6. Learn when to attack, not just who to attack.
At NL10, I see lots of villains I know I can stack, and I used to get way too loose and aggressive trying to take them on. Tonight I saw a villain with 40/25/1 stats who plays the flop passively. He opens MP and it folds to my AJs on the button. I glance and see ubernits in the blinds. I think for a minute, decide I'm ahead of about half his open-raising range and rr. He calls. Damn. He checks a dry, 9-high flop, and I fire a pot-sized bet after thinking for about 4 seconds. He folds. A buck fifty for the good guys. In just over 1k hands tonight, I made three moves like that, all with solid reads, all with some value behind, all of which worked. And it was half tonight's profit.
Yes, the donks are out there. Yes, they need to be relieved of their stacks. No, I don't have to play crazy-wild to do it.
7. Two pair is both extremely valuable and extremely vulnerable.
I learned the value part first and started betting 2 pr like a fiend. I learned the vulnerable part later.

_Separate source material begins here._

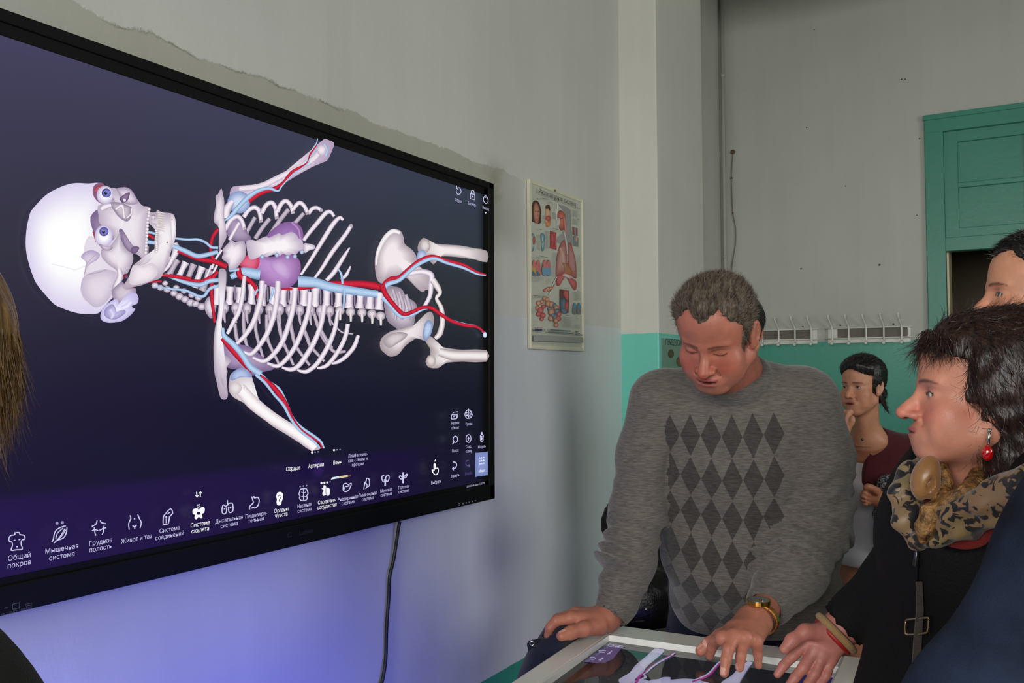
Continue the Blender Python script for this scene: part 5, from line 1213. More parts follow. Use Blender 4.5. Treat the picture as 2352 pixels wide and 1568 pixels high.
def dman(P, N, r):
    q = Hm.loc(P); flow = np.stack([q[:, 0]*1.5, -.9+0*q[:, 1], .5-q[:, 2]*3], 1); top = np.clip((q[:, 2]-.02)/.04, 0, 1)[:, None]; dn = np.stack([q[:, 0]*0, -.4+0*q[:, 0], -1+0*q[:, 0]], 1)
    d = (flow*top+dn*(1-top))@Hm.R.T; fr = np.clip((q[:, 1]-.03)/.04, 0, 1)[:, None]*top
    d = d*(1-.5*fr)+fr*.5*(vec(-.25, .35, .55)@Hm.R.T); d -= N*np.sum(d*N, 1)[:, None]; d /= np.linalg.norm(d, axis=1)[:, None]+1e-9
    return d+N*(.22+.3*top)+r.normal(size=P.shape)*.16
sv, sf = strands(16000, roots_on(hV, hF, hf), .0125, dman, .35, 3, .00040, 3)
HM = hairmat('greying_brown_hair', (46, 37, 29), (118, 104, 88), .5)
hv, hff = join([(hV, hF), (sv, sf)]); mesh('hair', hv, hff, HM, man, True)
# sweater
chest_c = at(1690, 1055, 2.09)
Rt = np.stack([lat, dep_, vec(0, 0, 1)], 1)
up2 = (nbm-hipc)/np.linalg.norm(nbm-hipc); Rb = np.stack([lat, np.cross(up2, lat)*1.0, up2], 1); Rb[:, 1] = np.cross(lat, up2)*-1 if (np.cross(up2, lat)@dep_) < 0 else np.cross(up2, lat)
tor = U(.06, ell(at(1735, 1360, 2.19), (.205, .150, .14), Rb), ell(at(1722, 1250, 2.12), (.212, .165, .17), Rb), ell(at(1700, 1080, 2.09), (.205, .145, .19), Rb), ell(at(1686, 960, 2.08), (.185, .115, .12), Rb),
        cap(rs+lat*.02, nbm-up2*.055, .076, .088), cap(ls-lat*.02, nbm-up2*.055, .076, .088))
def sleeve(pts, rr, ph, fold=.011):
    f0 = chain(pts, rr, .035); P_ = np.asarray(pts)
    def f(P):
        d = f0(P); s = np.zeros(len(P)); bst = np.full(len(P), 9.); ln = 0
        for i in range(len(P_)-1):
            ba = P_[i+1]-P_[i]; L_ = np.linalg.norm(ba); t = np.clip((P-P_[i])@ba/L_**2, 0, 1); dd = np.linalg.norm(P-P_[i]-t[:, None]*ba, axis=1); m = dd < bst; bst[m] = dd[m]; s[m] = ln+t[m]*L_; ln += L_
        s /= ln; w = np.clip((s-.15)/.35, 0, 1)*(.55+.6*np.exp(-((s-.50)/.12)**2)+1.1*np.exp(-((s-.86)/.07)**2))*np.clip((.955-s)/.03, 0, 1)*np.clip(.6+nz3(P, 11., ph+2)*1.2, 0, 1.4)
        g = np.sin(s*34+ph+nz3(P, 7., ph)*4.5+nz3(P, 15., ph+1)*1.6); return d-fold*w*(1-np.abs(g)*1.6)
    return f
slR = sleeve([rs, ru, re, rf, rw], [.080, .062, .062, .059, .047], 0.4)
slL = sleeve([ls, lu, le, lf, lw], [.084, .076, .082, .072, .050], 1.7)
rax = (rw-rf)/np.linalg.norm(rw-rf); lax = (lw-lf)/np.linalg.norm(lw-lf)
cuffR = cap(rw, at(1408, 1404, 1.975), .044, .041); cuffL = cap(lw, at(1763, 1391, 1.875), .046, .044)
cn = at(1676, 863, 2.005); cax = vec(0, 0, 1)*.80+dep_*.55; cax /= np.linalg.norm(cax); ca = np.cross(cax, lat); ca /= np.linalg.norm(ca)
def ringf(P, R0=.078, r0=.0135, sq=.94):
    q = P-cn; h = q@cax; a_ = q@lat; b_ = (q@ca)/sq; return np.sqrt((np.hypot(a_, b_)-R0)**2+(h*.55)**2)-r0
hole = cap(cn+cax*.050, cn+cax*.25, .072, .10)
hem_n = up2; hem_p = at(1715, 1425, 2.15)
def sweater(P):
    t = tor(P); t = t-.004*nz3(P, 16., .3)-.0028*np.sin((P@vec(.8, .2, .5))*55+nz3(P, 8.)*2.5)*np.exp(-((P-le-vec(-.12, 0, 0))@vec(0, 0, 1)/.3)**2)
    d = smin(t, slR(P), .014); d = smin(d, slL(P), .014)
    d = smin(d, cuffR(P), .008); d = smin(d, cuffL(P), .008)
    d = smax(d, -hole(P), .008); d = smin(d, ringf(P), .008)
    lowcut = (P-hem_p)@hem_n
    d = smax(d, -(lowcut+.045*np.clip(np.abs((P-hem_p)@lat)/.2, 0, 1)**2)+.0, .02)
    # hollow at the wrists
    d = smax(d, -cap(at(1408, 1404, 1.975)-rax*.01, rwh+rax*.10, .033, .036)(P), .004); d = smax(d, -cap(at(1763, 1391, 1.875)-lax*.01, lwh+lax*.10, .034, .038)(P), .004)
    d = smax(d, (P-at(1408, 1404, 1.975))@rax*(np.linalg.norm(P-at(1408, 1404, 1.975), axis=1) < .09)-.022-.2*(np.linalg.norm(P-at(1408, 1404, 1.975), axis=1) >= .09), .003)
    d = smax(d, (P-at(1763, 1391, 1.875))@lax*(np.linalg.norm(P-at(1763, 1391, 1.875), axis=1) < .09)-.020-.2*(np.linalg.norm(P-at(1763, 1391, 1.875), axis=1) >= .09), .003)
    return d
sV, sF = surface(sweater, vec(.3, 1.5, .75), vec(1.75, 2.55, 1.62), .0058)
# argyle coordinates: columns across the chest, rows down the front
pc0, pc1 = at(1660, 940, 1.95), at(1662, 1400, 2.0)
pa = (P_ := sV-at(1660, 940, 1.99)); cu_ = pa@lat; cv_ = -(pa@up2)
fr_ = normals_of(sweater, sV)@dep_
armd = np.minimum(slR(sV), slL(sV)); tord = tor(sV)
pat = np.stack([cu_/.0445+3.12, cv_/.090+.02, np.where((fr_ > .12) & (tord < .016) & (armd > .004), 1., 0.)], 1)
m = bpy.data.materials.new('grey_argyle_knit'); m.use_nodes = True; N = m.node_tree.nodes; L = m.node_tree.links; b = N['Principled BSDF']; b.inputs['Roughness'].default_value = .9; b.inputs['Specular IOR Level'].default_value = .2; b.inputs['Sheen Weight'].default_value = .25; b.inputs['Sheen Roughness'].default_value = .5
at_ = N.new('ShaderNodeAttribute'); at_.attribute_name = 'pat'; sx = N.new('ShaderNodeSeparateXYZ'); L.new(at_.outputs['Vector'], sx.inputs[0])
def mth(op, a, c=None):
    n = N.new('ShaderNodeMath'); n.operation = op
    for i, x in enumerate([a, c]):
        if x is None: continue
        if isinstance(x, (int, float)): n.inputs[i].default_value = x
        else: L.new(x, n.inputs[i])
    return n.outputs[0]
def tri(o): return mth('MULTIPLY', mth('ABSOLUTE', mth('SUBTRACT', mth('FRACT', o), .5)), 2.0)
dm = mth('LESS_THAN', mth('ADD', tri(sx.outputs['X']), tri(sx.outputs['Y'])), .985)
inx = mth('MULTIPLY', mth('GREATER_THAN', sx.outputs['X'], 0.), mth('LESS_THAN', sx.outputs['X'], 6.)); iny = mth('MULTIPLY', mth('GREATER_THAN', sx.outputs['Y'], 0.), mth('LESS_THAN', sx.outputs['Y'], 6.))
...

I'm in the BB and get QJo, check after 4 limpers and the SB completing.Flop is QJ2. Yes, I consider T9 likely, among the 5 weak hands out against me. But there are several hundred other combinations likely, too. I fire a pot-sized bet, get 2 callers. I pot the turn (a K), and get a caller. I check the river (it's a 2), and villain checks. He shows K5 for a slightly better two pair, now that the board has paired on the river.
Still, I'm willing to stack off with 2 pair about 70% of the time at NL10, and that's not changing any time soon. I just know that, as of the flop, my hand is pretty much as strong as it will get without a miracle, and there are literally a dozen ways hands that are behind can catch up. So bet 2 pair HARD on the flop and turn. You're not getting any better hands to fold, usually, but you have to make anyone who's behind pay the price to see another card.